**Instructions to follow:**
Locate and copy each line in the data that contains the word "scene".

**Dataset extract:**
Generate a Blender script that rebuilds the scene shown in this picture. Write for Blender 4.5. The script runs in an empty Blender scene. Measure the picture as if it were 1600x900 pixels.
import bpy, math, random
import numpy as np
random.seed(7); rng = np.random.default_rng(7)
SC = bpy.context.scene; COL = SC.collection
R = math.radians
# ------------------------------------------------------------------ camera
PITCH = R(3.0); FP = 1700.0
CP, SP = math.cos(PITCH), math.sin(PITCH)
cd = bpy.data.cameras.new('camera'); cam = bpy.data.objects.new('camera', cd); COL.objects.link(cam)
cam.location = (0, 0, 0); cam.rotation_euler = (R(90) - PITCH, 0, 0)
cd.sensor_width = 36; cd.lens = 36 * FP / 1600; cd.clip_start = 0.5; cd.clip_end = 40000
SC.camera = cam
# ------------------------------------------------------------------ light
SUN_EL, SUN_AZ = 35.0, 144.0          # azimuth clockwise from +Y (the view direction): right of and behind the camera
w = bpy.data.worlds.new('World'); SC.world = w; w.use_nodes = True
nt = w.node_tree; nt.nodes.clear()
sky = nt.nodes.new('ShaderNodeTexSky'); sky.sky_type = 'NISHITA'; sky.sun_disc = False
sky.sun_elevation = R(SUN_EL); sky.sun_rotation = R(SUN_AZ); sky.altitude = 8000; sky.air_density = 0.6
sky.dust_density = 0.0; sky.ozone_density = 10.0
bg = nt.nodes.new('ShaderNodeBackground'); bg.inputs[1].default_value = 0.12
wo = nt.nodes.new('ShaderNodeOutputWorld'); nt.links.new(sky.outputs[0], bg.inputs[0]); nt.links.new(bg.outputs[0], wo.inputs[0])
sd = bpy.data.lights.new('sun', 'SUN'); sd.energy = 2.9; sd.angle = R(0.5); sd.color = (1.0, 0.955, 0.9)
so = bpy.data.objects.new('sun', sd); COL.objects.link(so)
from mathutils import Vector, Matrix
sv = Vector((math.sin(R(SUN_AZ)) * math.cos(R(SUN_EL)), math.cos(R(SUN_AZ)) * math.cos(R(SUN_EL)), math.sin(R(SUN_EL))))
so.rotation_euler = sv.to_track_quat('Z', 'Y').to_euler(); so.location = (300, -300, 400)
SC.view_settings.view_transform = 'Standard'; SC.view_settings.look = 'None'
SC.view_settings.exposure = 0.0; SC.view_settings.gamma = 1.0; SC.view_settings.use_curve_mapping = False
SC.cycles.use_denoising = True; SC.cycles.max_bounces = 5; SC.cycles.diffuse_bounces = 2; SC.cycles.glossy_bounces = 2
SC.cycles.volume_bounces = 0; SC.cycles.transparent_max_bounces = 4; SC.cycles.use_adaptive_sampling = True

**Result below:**
Generate a Blender script that rebuilds the scene shown in this picture. Write for Blender 4.5. The script runs in an empty Blender scene. Measure the picture as if it were 1600x900 pixels.
SC = bpy.context.scene; COL = SC.collection